Действительно, первое впечатление – они вообще ничего не понимали в интригах и
дворцовых переворотах! Разве так свергаются самовластные государи?.. Но нет,
русские политики XIV века были искушены в дворцовых интригах, отравлениях,
доносах и взятках ничуть не меньше, чем французы и византийцы. Тому имеется
масса подтверждаемых первоисточниками примеров. И тем не менее заговорщики
выбрали не путь саботажа и тайных убийств, а путь открытого неповиновения.
Потому что это был не просто мятеж против конкретного князя – это было
выступление против складывающейся в Московском княжестве новой системы власти.

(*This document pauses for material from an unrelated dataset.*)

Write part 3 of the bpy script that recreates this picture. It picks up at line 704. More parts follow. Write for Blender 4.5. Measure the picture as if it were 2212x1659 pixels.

Налицо твердая убежденность мятежников в том, что народ Москвы вправе открыто
не подчиниться своему князю и выгнать его, как не справившегося со своими
обязанностями управляющего.
Мятеж,
спровоцированный политическими противниками Дмитрия Ивановича, вырвался из‑под
контроля, превратившись в восстание. И восставшая Москва выдвинула свою
программу: московиты не подданные и не холопы великого князя. Источник власти в
Москве – народ, а его выразитель – вече. И народ вправе в любой момент прогнать
неугодного князя и пригласить другого. Не трусливо, украдкой убьем, а открыто
выгоним надоевшего нам Дмитрия Ивановича, потому что мы вправе это сделать. И
станем поступать так впредь. А жить будем, как жили во всей Руси в
домонгольский период, «по старине», по законам и порядкам, принятым и сейчас, в
XIV веке, в Новгороде и Пскове, в Кафе и Генуе – по законам феодальной
республики. Не нужен нам в князья никакой сильный политический деятель, ни
Дмитрий Иванович, ни Дмитрий Константинович, ни Ягайло Оль‑гердович. А
пригласим мы знатного, но безземельного – всем он будет обязан лишь нам, и не
сможет помыкать нами, а будет нас слушаться.